“Tengo más de 40 -años- pero valgo mucho”. Así rezaba, tachón incluido, el mensaje que un conocido publicó en LinkedIn hace algún tiempo. Donde ponía 40, alguien corrigió: 55. Y ahí estaba el “pero”, clavado como una espina. Me dolió leerlo. Porque la frase debería haber sido: “Tengo más de 55 y valgo mucho”.
Bajo aquel texto se añadía: “En contra de la discriminación por la edad en el empleo”. Y pensé en tantos rostros que conozco, en amigos que sufren hoy en sus propias carnes esa cruz. Hombres y mujeres competentes, formados, con experiencia, que se han visto apartados de un trabajo digno solo porque suman años.
No es difícil empatizar. Tengo 63. Y, a estas alturas, uno se pone con más facilidad en esos zapatos. Imagino lo que debe de ser abrir los ojos un día, y otro, y otro más, sin horizonte a la vista. Ver pasar las hojas del calendario sin que nada más que las hojas pase.
Una lacra que duele: el desempleo a esa edad golpea doblemente. Por un lado, la obligación -y la ilusión- de sostener a la familia. Por otro, el mazazo a la autoestima: la sensación injusta de que ya no cuentas. Cuando, en realidad, tienes mucho que dar.
Porque trabajar no es solo llevar un sueldo a casa. Es también aportar lo mejor de ti, desde tu profesión, a la sociedad. Colaborar en algo más grande que uno mismo. Es un derecho y también un deber, negado tantas veces a quienes superan la cincuentena.
A ellos, y a quienes deciden si contratar o no, les recuerdo unas palabras de Ingmar Bergman: “Mientras se sube a la montaña, las fuerzas disminuyen, pero la mirada es más libre, más amplia y serena”. Esa serenidad no la compra ninguna startup ni se improvisa con un cursillo exprés.

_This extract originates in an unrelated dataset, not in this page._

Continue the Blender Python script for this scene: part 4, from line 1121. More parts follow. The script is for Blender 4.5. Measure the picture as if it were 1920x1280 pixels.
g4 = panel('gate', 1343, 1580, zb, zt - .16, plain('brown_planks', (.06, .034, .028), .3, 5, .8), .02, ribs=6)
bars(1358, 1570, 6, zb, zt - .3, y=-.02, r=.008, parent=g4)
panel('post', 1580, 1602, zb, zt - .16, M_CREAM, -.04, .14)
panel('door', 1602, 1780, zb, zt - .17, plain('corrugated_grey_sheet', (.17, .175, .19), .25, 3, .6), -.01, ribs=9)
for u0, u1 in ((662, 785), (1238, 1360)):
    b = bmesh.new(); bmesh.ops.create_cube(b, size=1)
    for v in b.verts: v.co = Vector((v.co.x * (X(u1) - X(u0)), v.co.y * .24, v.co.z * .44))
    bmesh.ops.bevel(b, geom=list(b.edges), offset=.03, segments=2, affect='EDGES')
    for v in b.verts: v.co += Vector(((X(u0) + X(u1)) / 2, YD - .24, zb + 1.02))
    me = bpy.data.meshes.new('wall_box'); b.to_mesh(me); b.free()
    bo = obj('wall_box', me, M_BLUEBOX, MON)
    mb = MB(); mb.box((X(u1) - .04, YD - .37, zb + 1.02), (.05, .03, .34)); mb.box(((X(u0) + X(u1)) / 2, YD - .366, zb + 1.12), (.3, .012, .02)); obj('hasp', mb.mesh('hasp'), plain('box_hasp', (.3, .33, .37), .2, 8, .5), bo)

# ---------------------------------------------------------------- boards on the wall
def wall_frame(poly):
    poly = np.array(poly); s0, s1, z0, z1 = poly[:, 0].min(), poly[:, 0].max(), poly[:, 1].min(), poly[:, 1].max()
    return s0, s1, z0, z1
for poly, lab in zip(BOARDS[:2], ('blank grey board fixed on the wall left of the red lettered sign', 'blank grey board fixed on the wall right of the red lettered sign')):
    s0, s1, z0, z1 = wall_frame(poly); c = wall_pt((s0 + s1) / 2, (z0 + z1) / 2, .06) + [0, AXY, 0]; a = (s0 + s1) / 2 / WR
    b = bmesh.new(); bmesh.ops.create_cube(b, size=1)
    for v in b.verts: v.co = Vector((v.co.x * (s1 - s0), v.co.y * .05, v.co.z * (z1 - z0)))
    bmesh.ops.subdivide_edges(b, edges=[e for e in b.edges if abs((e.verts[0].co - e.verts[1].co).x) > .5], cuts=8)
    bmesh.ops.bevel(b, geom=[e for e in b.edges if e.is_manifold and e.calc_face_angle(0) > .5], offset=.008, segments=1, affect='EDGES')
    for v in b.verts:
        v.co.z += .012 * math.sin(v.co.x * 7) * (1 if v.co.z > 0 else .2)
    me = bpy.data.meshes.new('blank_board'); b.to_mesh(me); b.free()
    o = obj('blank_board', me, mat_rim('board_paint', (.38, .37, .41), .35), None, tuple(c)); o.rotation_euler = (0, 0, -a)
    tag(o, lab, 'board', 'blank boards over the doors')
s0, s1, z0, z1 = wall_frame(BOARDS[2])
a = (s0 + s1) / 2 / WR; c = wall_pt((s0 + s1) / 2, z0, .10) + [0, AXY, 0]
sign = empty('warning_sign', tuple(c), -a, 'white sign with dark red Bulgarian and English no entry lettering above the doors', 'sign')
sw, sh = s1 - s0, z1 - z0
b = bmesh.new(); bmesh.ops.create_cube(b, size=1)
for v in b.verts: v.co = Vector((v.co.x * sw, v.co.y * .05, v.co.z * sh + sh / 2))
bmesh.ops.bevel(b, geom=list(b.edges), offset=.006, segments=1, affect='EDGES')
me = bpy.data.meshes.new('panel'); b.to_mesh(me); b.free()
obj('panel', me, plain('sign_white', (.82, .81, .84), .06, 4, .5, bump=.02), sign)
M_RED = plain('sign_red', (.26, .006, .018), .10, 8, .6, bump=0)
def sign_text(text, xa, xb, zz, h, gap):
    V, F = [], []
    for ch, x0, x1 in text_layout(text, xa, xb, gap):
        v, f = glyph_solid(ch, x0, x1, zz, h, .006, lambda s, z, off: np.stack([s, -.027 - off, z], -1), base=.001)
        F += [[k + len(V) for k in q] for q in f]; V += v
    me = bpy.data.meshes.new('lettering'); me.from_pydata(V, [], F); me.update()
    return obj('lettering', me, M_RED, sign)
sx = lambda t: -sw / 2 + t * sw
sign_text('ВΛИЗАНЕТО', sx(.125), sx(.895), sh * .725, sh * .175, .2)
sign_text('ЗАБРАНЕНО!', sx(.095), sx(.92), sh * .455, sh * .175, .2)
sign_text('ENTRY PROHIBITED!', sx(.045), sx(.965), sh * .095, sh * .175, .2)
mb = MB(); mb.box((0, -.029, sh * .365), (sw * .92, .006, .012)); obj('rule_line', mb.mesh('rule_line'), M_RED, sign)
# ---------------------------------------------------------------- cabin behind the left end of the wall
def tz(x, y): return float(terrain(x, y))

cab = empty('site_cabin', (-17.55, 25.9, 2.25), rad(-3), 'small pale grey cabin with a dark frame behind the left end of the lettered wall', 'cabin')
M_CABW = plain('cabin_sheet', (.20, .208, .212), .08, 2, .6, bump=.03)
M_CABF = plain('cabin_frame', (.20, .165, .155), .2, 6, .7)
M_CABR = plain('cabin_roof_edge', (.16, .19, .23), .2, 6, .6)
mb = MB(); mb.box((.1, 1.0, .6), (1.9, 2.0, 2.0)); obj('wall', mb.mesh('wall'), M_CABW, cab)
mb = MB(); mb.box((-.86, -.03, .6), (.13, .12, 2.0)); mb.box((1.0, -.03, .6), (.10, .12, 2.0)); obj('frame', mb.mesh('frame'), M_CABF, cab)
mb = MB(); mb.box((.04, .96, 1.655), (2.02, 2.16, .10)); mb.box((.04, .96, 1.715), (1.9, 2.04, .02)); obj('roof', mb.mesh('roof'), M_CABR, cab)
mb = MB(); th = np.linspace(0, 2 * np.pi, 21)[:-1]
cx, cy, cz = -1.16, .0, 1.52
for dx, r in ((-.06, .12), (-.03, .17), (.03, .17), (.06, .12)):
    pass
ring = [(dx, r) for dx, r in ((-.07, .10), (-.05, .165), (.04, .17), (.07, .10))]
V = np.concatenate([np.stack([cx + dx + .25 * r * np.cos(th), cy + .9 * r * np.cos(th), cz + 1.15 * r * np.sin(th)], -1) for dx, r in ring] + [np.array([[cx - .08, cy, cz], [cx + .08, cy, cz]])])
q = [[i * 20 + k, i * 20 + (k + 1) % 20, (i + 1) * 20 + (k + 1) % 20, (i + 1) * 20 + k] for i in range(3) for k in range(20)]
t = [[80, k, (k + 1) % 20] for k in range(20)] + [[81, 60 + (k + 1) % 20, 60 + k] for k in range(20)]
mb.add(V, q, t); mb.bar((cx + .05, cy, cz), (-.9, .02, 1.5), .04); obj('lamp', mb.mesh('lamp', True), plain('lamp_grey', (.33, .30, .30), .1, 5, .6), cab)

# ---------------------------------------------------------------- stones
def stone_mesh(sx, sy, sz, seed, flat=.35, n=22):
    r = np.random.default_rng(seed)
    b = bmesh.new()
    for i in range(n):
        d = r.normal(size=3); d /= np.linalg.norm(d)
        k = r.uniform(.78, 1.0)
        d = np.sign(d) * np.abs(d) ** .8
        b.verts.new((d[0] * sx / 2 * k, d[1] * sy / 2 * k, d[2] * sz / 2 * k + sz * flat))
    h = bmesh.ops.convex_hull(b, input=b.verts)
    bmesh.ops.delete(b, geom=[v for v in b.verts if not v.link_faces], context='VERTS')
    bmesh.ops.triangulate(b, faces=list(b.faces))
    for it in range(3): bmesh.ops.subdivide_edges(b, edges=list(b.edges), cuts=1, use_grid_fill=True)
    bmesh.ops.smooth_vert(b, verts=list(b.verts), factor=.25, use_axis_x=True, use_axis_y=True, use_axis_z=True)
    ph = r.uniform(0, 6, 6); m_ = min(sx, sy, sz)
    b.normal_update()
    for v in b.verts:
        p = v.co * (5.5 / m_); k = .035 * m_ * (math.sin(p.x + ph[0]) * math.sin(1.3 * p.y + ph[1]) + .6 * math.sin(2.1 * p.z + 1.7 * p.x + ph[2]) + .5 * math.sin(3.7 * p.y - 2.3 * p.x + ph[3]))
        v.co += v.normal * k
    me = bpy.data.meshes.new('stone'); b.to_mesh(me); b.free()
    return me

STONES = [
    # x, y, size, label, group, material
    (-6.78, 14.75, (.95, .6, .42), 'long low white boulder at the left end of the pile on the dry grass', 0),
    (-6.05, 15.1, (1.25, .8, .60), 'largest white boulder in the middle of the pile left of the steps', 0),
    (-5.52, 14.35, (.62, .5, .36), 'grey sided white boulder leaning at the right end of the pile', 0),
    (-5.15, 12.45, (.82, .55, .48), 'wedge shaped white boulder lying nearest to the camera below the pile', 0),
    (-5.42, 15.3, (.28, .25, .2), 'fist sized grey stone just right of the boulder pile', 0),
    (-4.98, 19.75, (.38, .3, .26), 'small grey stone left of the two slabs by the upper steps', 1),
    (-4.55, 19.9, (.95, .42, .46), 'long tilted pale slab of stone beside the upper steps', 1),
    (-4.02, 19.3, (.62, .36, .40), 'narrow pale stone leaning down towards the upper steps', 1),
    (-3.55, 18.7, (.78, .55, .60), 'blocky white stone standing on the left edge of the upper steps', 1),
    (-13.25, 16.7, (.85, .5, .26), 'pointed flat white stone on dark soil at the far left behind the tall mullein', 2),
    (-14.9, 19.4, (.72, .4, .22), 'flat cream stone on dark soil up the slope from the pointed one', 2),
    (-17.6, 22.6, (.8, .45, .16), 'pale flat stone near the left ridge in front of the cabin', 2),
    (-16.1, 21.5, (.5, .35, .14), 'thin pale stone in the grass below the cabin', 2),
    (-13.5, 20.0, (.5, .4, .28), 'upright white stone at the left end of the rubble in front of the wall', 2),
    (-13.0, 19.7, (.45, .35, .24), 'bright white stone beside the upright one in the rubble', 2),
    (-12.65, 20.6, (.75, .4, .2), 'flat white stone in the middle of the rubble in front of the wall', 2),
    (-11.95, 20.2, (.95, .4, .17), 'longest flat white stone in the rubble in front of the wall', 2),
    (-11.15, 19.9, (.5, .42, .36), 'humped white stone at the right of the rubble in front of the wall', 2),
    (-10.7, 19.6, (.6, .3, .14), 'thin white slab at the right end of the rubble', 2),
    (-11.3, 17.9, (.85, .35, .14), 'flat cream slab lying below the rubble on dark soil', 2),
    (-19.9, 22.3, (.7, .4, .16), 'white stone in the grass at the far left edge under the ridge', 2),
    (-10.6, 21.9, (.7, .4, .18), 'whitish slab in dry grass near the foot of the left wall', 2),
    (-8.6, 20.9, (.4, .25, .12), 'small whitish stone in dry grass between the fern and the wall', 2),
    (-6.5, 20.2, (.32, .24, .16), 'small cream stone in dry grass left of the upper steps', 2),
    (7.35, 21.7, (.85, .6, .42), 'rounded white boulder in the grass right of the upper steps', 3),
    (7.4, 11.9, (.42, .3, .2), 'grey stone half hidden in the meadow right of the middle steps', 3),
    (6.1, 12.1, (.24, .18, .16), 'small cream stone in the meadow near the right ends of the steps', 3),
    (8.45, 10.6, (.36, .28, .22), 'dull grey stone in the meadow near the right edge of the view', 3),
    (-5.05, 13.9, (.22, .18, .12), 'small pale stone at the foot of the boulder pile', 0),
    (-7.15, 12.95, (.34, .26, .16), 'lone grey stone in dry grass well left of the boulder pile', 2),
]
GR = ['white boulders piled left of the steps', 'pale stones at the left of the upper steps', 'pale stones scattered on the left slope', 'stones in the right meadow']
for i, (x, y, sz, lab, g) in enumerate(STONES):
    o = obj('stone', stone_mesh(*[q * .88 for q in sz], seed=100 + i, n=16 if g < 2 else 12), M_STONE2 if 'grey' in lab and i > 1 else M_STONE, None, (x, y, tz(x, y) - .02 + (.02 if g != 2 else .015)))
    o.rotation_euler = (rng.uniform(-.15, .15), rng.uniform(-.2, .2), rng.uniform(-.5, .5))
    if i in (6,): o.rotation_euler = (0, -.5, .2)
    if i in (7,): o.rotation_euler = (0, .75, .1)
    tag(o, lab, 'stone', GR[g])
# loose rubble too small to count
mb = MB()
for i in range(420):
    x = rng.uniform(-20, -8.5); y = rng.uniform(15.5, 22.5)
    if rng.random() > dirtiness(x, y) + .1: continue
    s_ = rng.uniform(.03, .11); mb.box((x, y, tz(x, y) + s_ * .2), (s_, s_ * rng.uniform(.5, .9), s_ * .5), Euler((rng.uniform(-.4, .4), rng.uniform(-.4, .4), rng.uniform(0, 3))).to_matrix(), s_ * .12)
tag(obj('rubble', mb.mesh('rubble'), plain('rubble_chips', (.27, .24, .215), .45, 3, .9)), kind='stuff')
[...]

La experiencia importa: La escritora Madeleine L’Engle lo resumía así: “Lo bueno de envejecer es que no pierdes todas las otras edades que has vivido”. Emerson lo completaba: “Los años enseñan muchas cosas que los días jamás llegan a conocer”.
Los trabajadores maduros saben lo que vale un peine -aunque muchos ya apenas lo necesiten-. Conocen los ritmos de la empresa, la importancia de la perseverancia y la diferencia entre lo urgente y lo importante. Y están dispuestos a seguir peleando el partido, aunque sea en la prórroga o los penaltis.

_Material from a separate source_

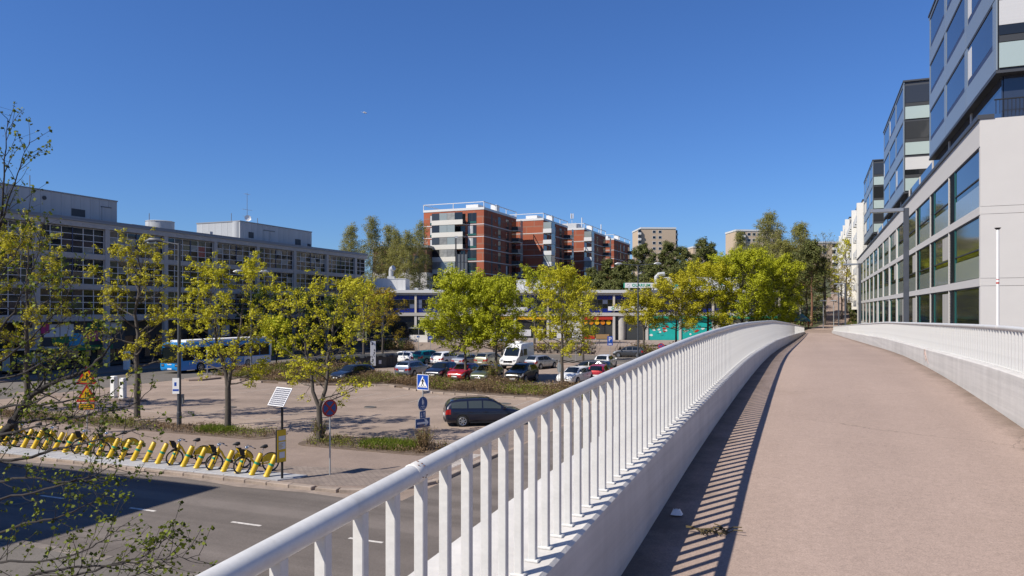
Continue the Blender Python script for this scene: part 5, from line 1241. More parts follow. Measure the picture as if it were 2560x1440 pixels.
def bicycle(label, loc, rz, lean=0.0):
    """local +x points from the front wheel to the rear wheel; front hub at x=0"""
    r = thing('city_bike', label, 'bicycle', loc, rz, 'yellow city bikes at the docking station'); wr = .335; wb = 1.08
    for nm, x in (('front_wheel', 0), ('rear_wheel', wb)):
        b = MB().use('rubber'); b.torus((x,0,wr),(0,1,0),wr-.02,.024,28,6); w = b.build(nm, r, True)
        b = MB().use('galv'); b.torus((x,0,wr),(0,1,0),wr-.05,.012,24,4)
        for k in range(14):
            a = 2*math.pi*k/14; b.tube([(x,.03 if k%2 else -.03,wr),(x+(wr-.05)*math.cos(a),0,wr+(wr-.05)*math.sin(a))], .0025, 3, False)
        b.build('rim', w); b = MB().use('black'); b.cyl((x,-.06,wr),(x,.06,wr),.05,n=10); b.build('hub', w)
        b = MB().use('reflector_orange'); b.cbox((x+.12,0,wr+.15),(.09,.012,.025)); b.build('reflector', w)
    b = MB().use('yellow')
    b.tube([(.14,0,.86),(.26,0,.74),(.36,0,.52),(.48,0,.38),(.62,0,.33)], .042, 8)      # low swung main tube
    b.tube([(.62,0,.33),(.74,0,.74)], .022, 8); b.tube([(.62,.04,.33),(wb,.06,wr)], .016, 6); b.tube([(.62,-.04,.33),(wb,-.06,wr)], .016, 6); b.tube([(.72,.03,.62),(wb,.06,wr)], .014, 6); b.tube([(.72,-.03,.62),(wb,-.06,wr)], .014, 6)
    b.build('frame', r, True, 50)
    b = MB().use('yellow_dirty'); b.tube([(.17,0,.93),(.11,0,.68)], .03, 8); b.tube([(.11,.05,.68),(0,.06,wr)], .015, 6); b.tube([(.11,-.05,.68),(0,-.06,wr)], .015, 6); b.build('fork', r, True, 50)
    b = MB().use('chrome'); b.tube([(.17,0,.93),(.20,0,1.06)], .02, 8); b.tube([(.36,-.28,1.02),(.28,-.24,1.07),(.2,-.08,1.08),(.2,.08,1.08),(.28,.24,1.07),(.36,.28,1.02)], .014, 6); b.bev(.1,.24,-.07,.07,.99,1.07,.02); h = b.build('handlebar', r, True, 50)
    for sg in (1,-1): b = MB().use('rubber'); b.tube([(.36,sg*.28,1.02),(.43,sg*.29,.99)], .018, 6); b.build('grip', h)
    # front basket with yellow face
    b = MB().use('black')
    for x, y in ((-.17,-.19),(-.17,.19)): b.tube([(x,y,1.03),(x+.06,y*.9,.80)], .012, 5)
    b.prism_y([(-.18,1.03),(.02,1.0),(.06,.82),(-.10,.78)], -.20, -.185); b.prism_y([(-.18,1.03),(.02,1.0),(.06,.82),(-.10,.78)], .185, .20); b.box(-.09,.06,-.19,.19,.77,.79)
    k = b.build('basket', r)
    b = MB().use('yellow'); b.quad((-.192,-.19,1.02),(-.192,.19,1.02),(-.115,.17,.80),(-.115,-.17,.80)); b.build('basket_front', k)
    b = MB().use('black'); b.quad((-.190,-.11,.97),(-.190,.11,.97),(-.150,.10,.86),(-.150,-.10,.86)); o = b.build('basket_lettering', k); o.location.x = -.006
    b = MB().use('black'); b.tube([(.15,0,.70),(.02,0,.71),(-.12,0,.66),(-.22,0,.58)], [.02,.03,.03,.02], 6); b.build('front_mudguard', r)
    # rear wheel guard: yellow quarter panel with black rim
    pts = [(wb+.37*math.cos(a), wr+.385*math.sin(a)) for a in [R(q) for q in range(4, 178, 14)]] + [(wb-.25,wr+.06),(wb+.0,wr+.10)]
    b = MB().use('yellow'); b.prism_y(pts, -.052, -.045); b.prism_y(pts, .045, .052); g = b.build('wheel_guard', r)
    b = MB().use('black'); b.tube([(wb+.375*math.cos(R(q)), 0, wr+.38*math.sin(R(q))) for q in range(4, 180, 11)], .032, 6); b.build('guard_rim', g)
    b = MB().use('taillight'); b.cbox((wb+.36,0,wr+.14),(.03,.05,.05)); b.build('tail_light', r)
    b = MB().use('galv'); b.tube([(.74,0,.70),(.81,0,.95)], .014, 6); st_ = b.build('seat_post', r)
    b = MB().use('black'); b.tube([(.68,0,.965),(.76,0,.985),(.86,0,.985),(.96,0,1.0)], [.02,.045,.085,.06], 8); o = b.build('saddle', r, True, 60)
    b = MB().use('black'); b.cyl((.62,-.08,.33),(.62,.08,.33),.07,n=12); b.tube([(.62,.09,.33),(.74,.09,.22)], .012, 5); b.tube([(.62,-.09,.33),(.50,-.09,.44)], .012, 5); b.cbox((.76,.13,.21),(.09,.08,.025)); b.cbox((.48,-.13,.45),(.09,.08,.025)); b.build('crank', r)
    b = MB().use('galv'); b.tube([(wb-.1,.07,.30),(wb-.18,.16,.02)], .01, 5); b.build('kickstand', r)
    return r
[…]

Una voz que merece ser escuchada: quiero ser altavoz de quienes se levantan cada mañana con la mochila cargada de dignidad. De los que, cuando pierden un tren, no se quedan en el andén lamentándose, sino que buscan el siguiente. De los que no se permiten renunciar a la esperanza, porque saben que “los años arrugan la piel, pero renunciar a la esperanza marchita el alma”.
Son necesarios. No sobra ninguno. No tienen un “pero” por razón de edad: son sensatos, responsables, perseverantes, equilibrados. Personas dispuestas a dar lo mejor de sí mismas… si alguien les ofrece la oportunidad que merecen.
Comencé con un mensaje de LinkedIn.
Termino con la misma frase con la que cerraba aquel texto, pero cambiándole un matiz esencial: Comparte y dale a me gusta si crees que todos valemos. Sin peros.